Lonely Planet Writer

Australia is planning a spectacular new bike and walking trail near Cairns

An incredible new 76-kilometre bike and hiking path along some of Australia’s most spectacular coastline has moved a step closer.

The Wangetti Trail. Image by Queensland Government​

The Wangetti Trail would connect the towns of Palm Cove and Port Douglas bringing trekkers through a rugged landscape overlooking the ocean in Northern Queensland. It would run parallel to the Great Barrier Reef and would be easily accessible from the popular tourist city of Cairns. Queensland’s Tourism Industry Development Minister Kate Jones said: “the trail will provide walkers and mountain-bike riders with a bushland and ocean experience, showcasing the beauty of the Wet Tropics, the Great Barrier Reef and World Heritage areas.”

The trail is 76km. Image by Queensland Government

The local government have just invested AUS$950,000 (€599,337) in putting together a business case for the project. The plan has also been given support by the local Yirrganydji people who are the traditional owners of the land. The coastline, which was known as the “Good Ways” in the indigenous language will be developed in a way that respects its cultural heritage and native title rights. The path would bring mountain bikers and hikers through the Kuranda National Park, an important habitat for several important species found only in Australia.
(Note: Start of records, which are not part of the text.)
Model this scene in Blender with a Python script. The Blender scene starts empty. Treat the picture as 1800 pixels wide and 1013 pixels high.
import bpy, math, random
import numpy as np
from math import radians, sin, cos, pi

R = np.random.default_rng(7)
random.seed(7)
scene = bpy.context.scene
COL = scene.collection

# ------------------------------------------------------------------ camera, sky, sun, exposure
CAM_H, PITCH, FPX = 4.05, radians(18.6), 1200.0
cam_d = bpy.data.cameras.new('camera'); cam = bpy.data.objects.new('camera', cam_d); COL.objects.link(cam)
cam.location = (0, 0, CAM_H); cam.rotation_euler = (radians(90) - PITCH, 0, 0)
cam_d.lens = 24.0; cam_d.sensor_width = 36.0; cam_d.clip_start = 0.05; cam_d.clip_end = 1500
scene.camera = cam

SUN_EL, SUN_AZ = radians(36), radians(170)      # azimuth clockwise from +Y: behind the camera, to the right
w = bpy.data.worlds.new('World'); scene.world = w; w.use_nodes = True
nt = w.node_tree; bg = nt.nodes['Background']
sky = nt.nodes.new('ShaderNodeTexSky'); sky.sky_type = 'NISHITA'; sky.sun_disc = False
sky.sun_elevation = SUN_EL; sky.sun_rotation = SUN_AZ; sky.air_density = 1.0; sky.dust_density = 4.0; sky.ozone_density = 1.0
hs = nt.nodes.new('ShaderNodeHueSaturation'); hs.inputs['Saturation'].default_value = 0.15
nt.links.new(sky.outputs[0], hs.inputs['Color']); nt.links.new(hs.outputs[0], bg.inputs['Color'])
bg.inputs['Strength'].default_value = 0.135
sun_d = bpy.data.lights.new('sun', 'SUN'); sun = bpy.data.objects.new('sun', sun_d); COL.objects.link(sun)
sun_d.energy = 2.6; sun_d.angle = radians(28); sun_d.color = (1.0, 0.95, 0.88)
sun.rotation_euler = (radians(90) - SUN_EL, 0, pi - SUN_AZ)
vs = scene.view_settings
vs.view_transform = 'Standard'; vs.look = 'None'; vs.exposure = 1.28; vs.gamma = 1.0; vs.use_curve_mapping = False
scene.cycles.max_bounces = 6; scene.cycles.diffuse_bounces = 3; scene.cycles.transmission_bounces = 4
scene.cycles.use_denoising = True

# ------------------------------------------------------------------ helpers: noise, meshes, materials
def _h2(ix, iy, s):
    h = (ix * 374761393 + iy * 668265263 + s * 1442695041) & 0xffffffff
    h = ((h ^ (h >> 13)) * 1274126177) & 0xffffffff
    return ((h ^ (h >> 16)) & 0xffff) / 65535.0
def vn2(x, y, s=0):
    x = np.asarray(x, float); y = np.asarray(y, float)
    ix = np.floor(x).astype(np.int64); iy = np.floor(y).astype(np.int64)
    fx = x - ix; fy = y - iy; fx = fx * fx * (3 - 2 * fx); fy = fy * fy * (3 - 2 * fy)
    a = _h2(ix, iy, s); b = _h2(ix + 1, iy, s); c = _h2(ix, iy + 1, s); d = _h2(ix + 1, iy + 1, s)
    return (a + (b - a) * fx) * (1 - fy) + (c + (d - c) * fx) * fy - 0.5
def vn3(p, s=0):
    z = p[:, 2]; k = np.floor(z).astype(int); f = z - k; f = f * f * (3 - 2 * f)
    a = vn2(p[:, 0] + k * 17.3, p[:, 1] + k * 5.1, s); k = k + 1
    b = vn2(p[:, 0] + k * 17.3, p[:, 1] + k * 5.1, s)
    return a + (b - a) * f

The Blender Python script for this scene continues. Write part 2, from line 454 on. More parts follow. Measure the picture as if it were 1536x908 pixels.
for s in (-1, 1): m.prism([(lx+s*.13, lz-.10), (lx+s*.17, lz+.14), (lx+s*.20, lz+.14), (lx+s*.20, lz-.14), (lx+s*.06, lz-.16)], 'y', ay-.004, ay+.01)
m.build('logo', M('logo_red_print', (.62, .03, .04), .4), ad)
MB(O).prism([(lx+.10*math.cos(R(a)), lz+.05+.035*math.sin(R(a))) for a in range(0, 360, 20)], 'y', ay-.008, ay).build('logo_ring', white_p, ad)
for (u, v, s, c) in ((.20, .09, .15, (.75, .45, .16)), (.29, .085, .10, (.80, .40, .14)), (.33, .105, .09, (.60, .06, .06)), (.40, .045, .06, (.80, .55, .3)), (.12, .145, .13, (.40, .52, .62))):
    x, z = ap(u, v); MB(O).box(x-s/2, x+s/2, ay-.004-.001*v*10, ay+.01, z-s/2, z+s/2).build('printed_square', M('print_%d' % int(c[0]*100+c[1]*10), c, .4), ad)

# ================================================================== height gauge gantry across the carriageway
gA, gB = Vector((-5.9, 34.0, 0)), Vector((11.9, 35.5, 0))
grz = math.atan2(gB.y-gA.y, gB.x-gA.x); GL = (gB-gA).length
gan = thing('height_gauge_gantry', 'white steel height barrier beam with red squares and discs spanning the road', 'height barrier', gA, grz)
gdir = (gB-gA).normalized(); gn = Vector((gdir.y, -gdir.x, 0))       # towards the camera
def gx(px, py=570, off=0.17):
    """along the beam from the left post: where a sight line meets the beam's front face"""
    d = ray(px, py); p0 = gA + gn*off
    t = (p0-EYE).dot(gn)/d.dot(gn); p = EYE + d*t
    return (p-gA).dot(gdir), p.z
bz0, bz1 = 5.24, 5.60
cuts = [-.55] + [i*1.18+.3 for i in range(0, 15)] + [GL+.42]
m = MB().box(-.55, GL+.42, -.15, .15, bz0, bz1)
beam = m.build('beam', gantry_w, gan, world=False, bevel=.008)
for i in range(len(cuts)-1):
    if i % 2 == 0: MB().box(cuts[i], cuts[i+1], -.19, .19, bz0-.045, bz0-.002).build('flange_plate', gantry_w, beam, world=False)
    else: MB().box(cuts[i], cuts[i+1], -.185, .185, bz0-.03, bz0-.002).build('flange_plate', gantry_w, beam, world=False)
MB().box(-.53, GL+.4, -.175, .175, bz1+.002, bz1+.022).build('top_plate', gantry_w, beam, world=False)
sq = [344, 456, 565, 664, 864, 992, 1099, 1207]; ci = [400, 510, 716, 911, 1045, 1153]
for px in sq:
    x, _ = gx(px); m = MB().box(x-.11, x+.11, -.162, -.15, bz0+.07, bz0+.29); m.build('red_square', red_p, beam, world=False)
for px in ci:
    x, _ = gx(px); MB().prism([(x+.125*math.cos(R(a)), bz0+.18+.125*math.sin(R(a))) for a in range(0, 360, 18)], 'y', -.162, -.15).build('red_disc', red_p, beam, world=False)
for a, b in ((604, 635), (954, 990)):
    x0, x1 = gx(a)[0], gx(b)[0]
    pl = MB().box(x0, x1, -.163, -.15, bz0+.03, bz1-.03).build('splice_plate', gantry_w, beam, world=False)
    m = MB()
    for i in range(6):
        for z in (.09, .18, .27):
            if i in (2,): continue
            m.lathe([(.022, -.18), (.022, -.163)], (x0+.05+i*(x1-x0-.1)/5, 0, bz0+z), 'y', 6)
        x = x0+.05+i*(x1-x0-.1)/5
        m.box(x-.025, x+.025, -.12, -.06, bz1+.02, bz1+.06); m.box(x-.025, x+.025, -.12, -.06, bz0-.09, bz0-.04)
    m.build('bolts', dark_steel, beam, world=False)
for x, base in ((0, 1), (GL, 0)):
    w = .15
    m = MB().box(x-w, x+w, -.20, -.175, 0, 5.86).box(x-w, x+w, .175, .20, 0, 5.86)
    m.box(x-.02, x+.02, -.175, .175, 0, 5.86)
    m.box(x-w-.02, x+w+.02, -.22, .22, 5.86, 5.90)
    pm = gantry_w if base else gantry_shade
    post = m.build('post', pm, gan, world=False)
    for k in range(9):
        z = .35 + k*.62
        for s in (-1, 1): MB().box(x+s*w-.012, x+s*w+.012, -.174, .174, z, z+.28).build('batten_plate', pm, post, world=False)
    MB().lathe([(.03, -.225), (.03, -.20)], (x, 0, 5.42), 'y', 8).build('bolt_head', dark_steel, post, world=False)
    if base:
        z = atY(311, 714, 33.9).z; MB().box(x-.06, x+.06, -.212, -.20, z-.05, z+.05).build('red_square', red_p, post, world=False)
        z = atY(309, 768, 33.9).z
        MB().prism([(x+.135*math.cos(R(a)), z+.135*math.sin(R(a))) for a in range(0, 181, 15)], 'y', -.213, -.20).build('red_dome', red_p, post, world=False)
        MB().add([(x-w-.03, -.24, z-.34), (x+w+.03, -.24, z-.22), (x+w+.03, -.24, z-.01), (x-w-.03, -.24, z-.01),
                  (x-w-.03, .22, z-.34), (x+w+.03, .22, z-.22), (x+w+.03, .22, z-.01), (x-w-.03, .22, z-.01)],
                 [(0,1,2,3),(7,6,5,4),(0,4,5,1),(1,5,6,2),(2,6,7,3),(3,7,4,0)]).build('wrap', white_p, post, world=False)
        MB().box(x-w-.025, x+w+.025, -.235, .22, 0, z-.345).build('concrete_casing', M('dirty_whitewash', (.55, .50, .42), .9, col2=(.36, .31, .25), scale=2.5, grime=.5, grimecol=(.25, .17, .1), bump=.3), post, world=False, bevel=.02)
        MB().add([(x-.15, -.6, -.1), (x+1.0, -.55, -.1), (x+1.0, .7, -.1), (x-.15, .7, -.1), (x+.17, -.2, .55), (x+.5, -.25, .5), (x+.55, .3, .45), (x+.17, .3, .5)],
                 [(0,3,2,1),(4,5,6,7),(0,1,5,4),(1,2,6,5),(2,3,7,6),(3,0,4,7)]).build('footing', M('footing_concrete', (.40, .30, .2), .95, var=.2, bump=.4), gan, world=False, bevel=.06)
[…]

The trail is suitable for walking or cycling. Image by Queensland Government

Amongst the rare animals that call that part of Queensland home are the southern cassowary, the Lumholtz’s tree kangaroo, and the Victoria’s riflebird (known also as the duwuduwu). The trail could be walked in around six days and five nights with plans to develop glamping, camp sites and eco-tourist facilities along it. On a mountain bike, cyclists could cover the more than fifty miles of path in two days with a single overnight … if they were in a hurry. En route, there are at least five beaches, a series of spectacular lookout points, a “swimming hole” and several waterfalls. Specialised consultants and engineers would be used to ensure the design was not just perfect but also to minimise any impact on the environment. “Great care will be taken to ensure that the proposed trail does not impact on our cherished natural wonders,” said Kate Jones.